The frequency of the Pittsburgh area’s high levels of annual particle pollution, 24-hour particle pollution and ozone pollution was higher than that of the areas that included Philadelphia and Harrisburg.
Out of more than 200 metropolitan areas studied, the Pittsburgh-New Castle-Weirton area ranks in the top 10 metropolitan areas for year-round particle pollution and within the top 15 for short-term particle pollution.
Allegheny County ranks 12th in the list of 25 counties with the most prevalent year-round particle pollution. Counties in California, including Riverside and San Joaquin, fill the first ten spots on that list.
Despite the failing grades, the report also notes that Pittsburgh reached its “best ever” low for particle pollution this year, improving from the 2015 report in both categories of particle pollution.

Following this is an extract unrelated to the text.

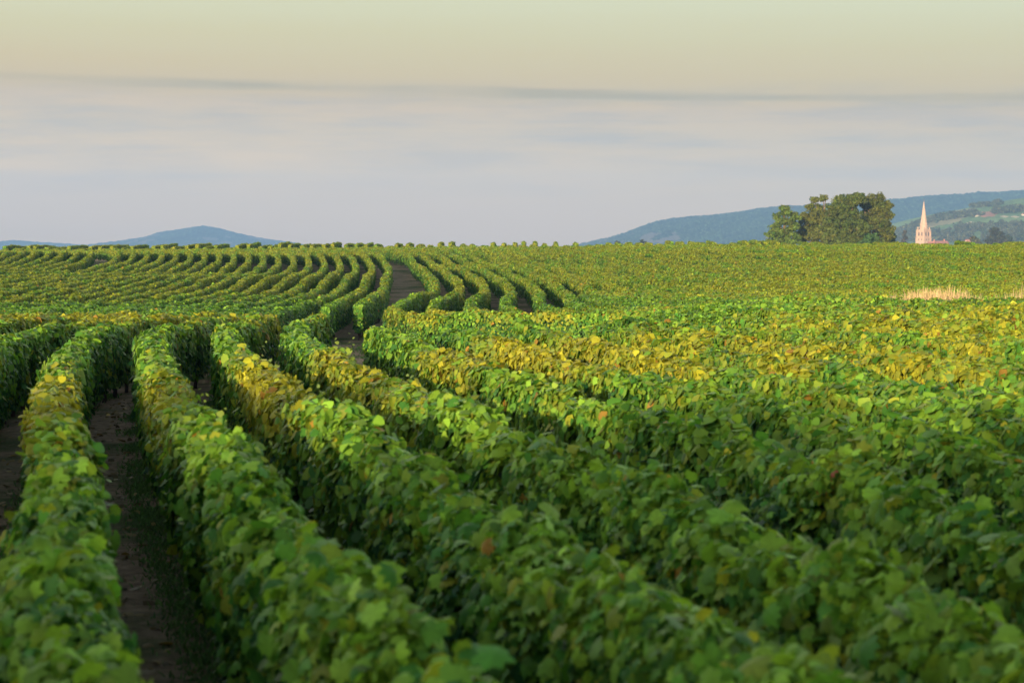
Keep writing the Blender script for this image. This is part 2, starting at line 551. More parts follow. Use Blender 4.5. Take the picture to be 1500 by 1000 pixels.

Paul Billings, national senior vice president of advocacy for the ALA, told WESA that the number was the best it’s been in 17 years.
In 2015, the Environmental Protection Agency tightened its regulations for acceptable ozone concentration to .070 parts per million for eight daily hours.
That change, combined with the Clean Air Act, has driven the reduction in year-round particle and ozone pollution, according to the ALA.
But short-term spikes caused by climate change and weather fluctuations — drought, heat and wildfires in the West, for example — are becoming increasingly threatening to public health.
In a press release, Harold Wimmer, the president and CEO of the ALA, lauded the country’s overall air quality improvements, but noted that high levels of pollution are still going to be harmful for more than half of the population.
“Thanks to cleaner power plants and cleaner vehicles, we see a continued reduction of ozone and year-round particle pollution,” Wimmer said. “However, climate change has increased the challenges to protecting public health… There are still nearly 20 million people in the United States that live with unhealthful levels of all three measures of air pollution the report tracks.”